CEU Lecture: Judit Bayer, Andrei Richter, and Ethan Zuckerman on "Promoting the free flow of information vs. ensuring public security"

CEU

On January 16, Central European University hosts the third of the Rector's Lecture Series, Freedom and Democracy Dialogues -The Contest Over Open Society:

Promoting the free flow of information vs. ensuring public security - how to find the right balance?

Speakers:

  • Judit Bayer (Associate Lecturer, King Sigismund College, Budapest) 
  • Andrei Richter (Director, OSCE Office of the Representative on Freedom of the Media)
  •  Ethan Zuckerman (Director, Center for Civic Media at MIT)

Introduction: John Shattuck, President and Rector
Moderator: Kate Coyer, Director, Center for Media and Communication Studies

Date: Monday, January 16, 2012 Time: 5:30 p.m.
Venue: Auditorium (CEU, Nador u. 9)
Please RSVP to dialogues@ceu.hu by January 15, 2012.

Global communication channels offer greater access to information for citizens; they also provide opportunities to obtain and publicly disclose classified data kept by official authorities. While the exposure of public affairs to public scrutiny may increase transparency, the leaking of confidential information may also raise security concerns, especially if the leaked information is sensitive either in political, economic, or military terms. In addition, global telecommunication systems also serve the purposes of terrorist groups and organized crime whose activities pose severe security threats. Where to draw the boundaries between the free flow of information and monitoring and controlling telecommunication systems and the media? Stricter regulations and compromises on human rights and civil liberties for the sake of security are the usual answers to these problems. Are there alternative ways to tackle the above challenges without restricting freedoms?

Judit Bayer is associate lecturer at the King Sigismund College, Budapest. Bayer acquired her PhD in Constitutional Law from ELTE University, Budapest. She is a former senior research fellow at Victoria University in Wellington, New-Zealand, where she worked on a cross-country research project on how the liability of internet service providers could be judged if no specific laws protect them. Her research focuses on constitutional law and specific areas of freedom of expression and other constitutional rights, regulation of media and internet content, including mobile internet, and the powers and scope of competence of authorities.
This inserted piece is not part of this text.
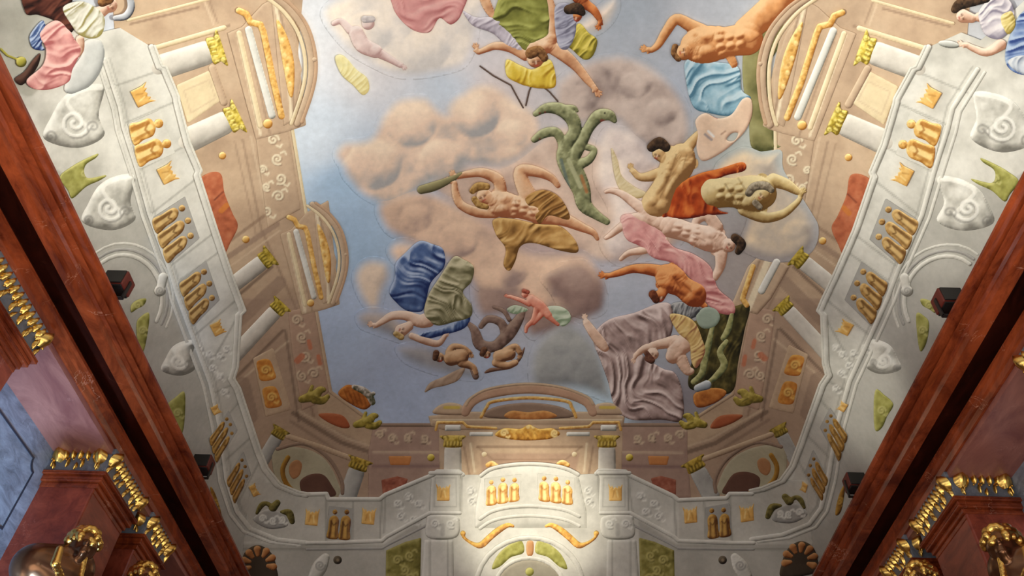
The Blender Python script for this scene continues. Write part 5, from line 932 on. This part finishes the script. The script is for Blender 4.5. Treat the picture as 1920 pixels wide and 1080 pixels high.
# ------------------------------------------------------------------ bronze half figures in front of the pilasters
def blend_mesh(name, balls, material, parent, vox=.022):
    bm = bmesh.new()
    for b in balls:
        (x, y, z), r = b[0], b[1]; S = b[2] if len(b) > 2 else (1, 1, 1)
        bmesh.ops.create_icosphere(bm, subdivisions=3, radius=r, matrix=Matrix.Translation((x, y, z)) @ Matrix.Diagonal((*S, 1)))
    o = mesh_obj(name, bm, material, parent, smooth=True)
    md = o.modifiers.new('skin', 'REMESH'); md.mode = 'VOXEL'; md.voxel_size = vox; md.use_smooth_shade = True
    ms = o.modifiers.new('soft', 'SMOOTH'); ms.iterations = 6; ms.factor = .6
    return o
def limb(a, b, r0, r1, n=7): return [(tuple(a[k]*(1-i/n)+b[k]*i/n for k in range(3)), r0+(r1-r0)*i/n) for i in range(n+1)]
def atlas(sg, sx, sy, label, full=True):
    t = thing('person', label, 'statue', 'bronze figures carrying the pilasters')
    A = lambda x, y, X: at_x(*(mx_(x), y+sy), sg*X)
    mx_ = lambda x: (x+sx) if sg < 0 else 1996-(x+sx)
    hd = A(156, 1024, 5.95); bk = A(100, 1086, 6.25); sh = A(136, 1070, 6.05); sl = A(66, 1062, 6.35); el = A(36, 1140, 6.3); nk = A(138, 1040, 6.05)
    P = lambda o, a, b, c: (o.x+sg*a, o.y+b, o.z+c)
    body = [(P(hd, 0, 0, 0), .19, (1, 1, 1.15)), (P(hd, -.09, -.10, -.13), .08), (P(hd, -.13, -.16, -.03), .04), (P(hd, -.05, -.05, -.19), .09), (P(hd, -.12, -.09, .05), .05)]
    body += limb(nk, sh, .15, .24)+limb(nk, sl, .16, .26)+limb(sh, bk, .28, .46)+limb(bk, sl, .46, .30)+limb(P(bk, .02, 0, 0), P(bk, .12, .1, -1.0), .34, .26, 9)
    body += limb(sl, el, .16, .10)+limb(el, P(el, -.2, .3, -.25), .10, .06)+limb(sh, P(sh, -.05, .3, -.25), .14, .1)+limb(P(sh, -.05, .3, -.25), P(sh, -.02, .05, -.55), .09, .055)
    for q in (P(el, -.2, .3, -.25), P(sh, -.02, .05, -.55)):
        for k in range(4): body += limb(q, (q[0]-sg*.03+.0*k, q[1]+.10-.01*k, q[2]-.05+.035*(k-1.5)), .024, .016, 4)
        body += limb(q, (q[0]-sg*.07, q[1]+.04, q[2]+.05), .024, .018, 3)
    for k in range(5): body += limb(P(bk, -.30+.02*k, -.14+.07*k, .12), P(bk, -.26+.02*k, -.1+.07*k, -.3), .035, .03, 5)
    blend_mesh('body', body, M_BRONZE, t, .02)
    rs = random.Random(5); hair = []
    for k in range(80):
        a, e = rs.uniform(0, 2*math.pi), rs.uniform(-.1, 1.4); r = .20
        hair.append((P(hd, r*math.cos(a)*math.cos(e)+.02, r*math.sin(a)*math.cos(e)+.02, r*1.15*math.sin(e)+.02), rs.uniform(.04, .07)))
    for k in range(7): hair.append((P(hd, -.10-.008*k, -.02+.01*k, -.19-.045*k), .05-.003*k))
    blend_mesh('hair', hair, M_GOLD, t, .012)
    cl = []
    pts = [A(*q, X) for q, X in (((112, 1030), 5.80), ((104, 1056), 5.74), ((120, 1100), 5.8))]
    for a, b in zip(pts[:-1], pts[1:]): cl += limb(a, b, .05, .06, 6)
    blend_mesh('drape', cl, M_GOLD, t, .014)
for sg in (-1, 1):
    nm = SN[sg]
    atlas(sg, 0 if sg < 0 else -40, 0, f'bronze half figure with gilded curls bowing under the {nm} pilaster, bottom {nm} corner')
    atlas(sg, 112, 62, f'bronze half figure showing only its gilded curls, bottom edge beside the {nm} shaft')
# ------------------------------------------------------------------ light
def area(name, loc, rot, sx, sy, power, col):
    l = bpy.data.lights.new(name, 'AREA'); l.shape = 'RECTANGLE'; l.size = sx; l.size_y = sy; l.energy = power; l.color = col
    o = bpy.data.objects.new(name, l); o.location = loc; o.rotation_euler = rot; COL.objects.link(o); return o
def spot(name, loc, target, power, ang, col, blend=1., rad=.15):
    l = bpy.data.lights.new(name, 'SPOT'); l.energy = power; l.spot_size = math.radians(ang); l.spot_blend = blend; l.color = col; l.shadow_soft_size = rad
    o = bpy.data.objects.new(name, l); o.location = loc; d = Vector(target)-Vector(loc); o.rotation_euler = d.to_track_quat('-Z', 'Y').to_euler(); COL.objects.link(o); return o
# daylight entering by the side windows and thrown up from the floor, plus an added blue fill
for sg in (-1, 1):
    for y, e in ((-6, 250), (-1.5, 270), (4.6, 270), (9.45, 85), (14.8, 3)):
        area('window_and_fill_light', (sg*7.4, y, 4.2), (0, sg*math.radians(90+38), 0), 1.7, 5.5, e, (.90, .95, 1.0))
area('floor_bounce', (0, -1.0, .6), (math.pi, 0, 0), 10, 11, 1150, (1, .96, .88))
spot('window_and_fill_light', (-5.2, 8.6, 2.6), (-7.5, 9.2, 7.0), 3000, 52, (.36, .62, 1.0), 1, .5)  # added blue fill inside the room, standing in for sky light on the wall
# warm floodlights and sun patches, with added fill spots
def V_(x, y): return on_vault([x], [y], 0)[0]
WARM = (1, .97, .84)
spot('flood_and_fill_beam', (4.6, 3.6, 6.5), V_(285, 190), 3400, 36, WARM); spot('flood_and_fill_beam', (-4.6, 3.6, 6.5), V_(1735, 190), 3400, 36, WARM)
spot('flood_and_fill_beam', (2.4, 5.5, 6.5), V_(420, 120), 450, 44, WARM); spot('flood_and_fill_beam', (-2.4, 5.5, 6.5), V_(1590, 120), 450, 44, WARM)  # added fill spots brightening the upper sides, no housing stands there
spot('sun_and_fill_spot', (-3.0, 9.0, 5.5), V_(1618, 740), 1700, 17, WARM)
spot('sun_and_fill_spot', (0.1, 9.0, 4.5), V_(994, 955), 5200, 25, (1, .93, .76), .9)
spot('sun_and_fill_spot', (-1.0, 4.0, 8.9), at_x(1885, 925, 6.68), 5000, 6, (1, .95, .85), .5)
spot('sun_and_fill_spot', (3.5, 9.0, 5.0), V_(900, 300), 500, 60, (1, .96, .88)); spot('sun_and_fill_spot', (1.0, 7.0, 4.0), V_(1180, 560), 750, 42, (1, .95, .88))  # added fill spots brightening the middle of the sky
w = bpy.data.worlds.new('world'); SC.world = w; w.use_nodes = True; w.node_tree.nodes['Background'].inputs[0].default_value = (.6, .7, .85, 1); w.node_tree.nodes['Background'].inputs[1].default_value = .3
SC.view_settings.view_transform = 'Standard'; SC.view_settings.look = 'None'; SC.view_settings.exposure = 0.0; SC.view_settings.gamma = 1; SC.view_settings.use_curve_mapping = False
Andrei Richter is director of the OSCE’s Office of the Representative on Freedom of the Media and a commissioner of the International Commission of Jurists. Richter graduated in law, earned a doctorate in journalism and served as department head at the School of Journalism, Moscow State University. He has authored numerous publications on media law, including the only standard media law textbook for journalism students of Russian colleges and universities (2002, 2009), a textbook on international and foreign media regulation (2011), and a book on censorship and freedom of the media in post-Soviet countries published by UNESCO in 2007. In the 1990s, he was a visiting professor at Belmont University, Nashville, Tennessee, and a visiting researcher at the Gannet Media Studies Center, Columbia University.

Ethan Zuckerman is director of the Center for Civic Media at MIT, and a principal research scientist at MIT's Media Lab. Zuckerman served as a research fellow at the Berkman Center for Internet and Society, Harvard University for eight years. His research focuses on the distribution of attention in mainstream and new media, the use of technology for international development, and the use of new media technologies by activists. He co-founded international blogging community Global Voices, through which he promotes freedom of expression and fights censorship in online spaces. In 2000, Zuckerman founded Geekcorps, a technology volunteer corps that sends IT specialists to work on projects in developing nations, with a focus on West Africa.

The lecture will be followed by a reception in front of the auditorium.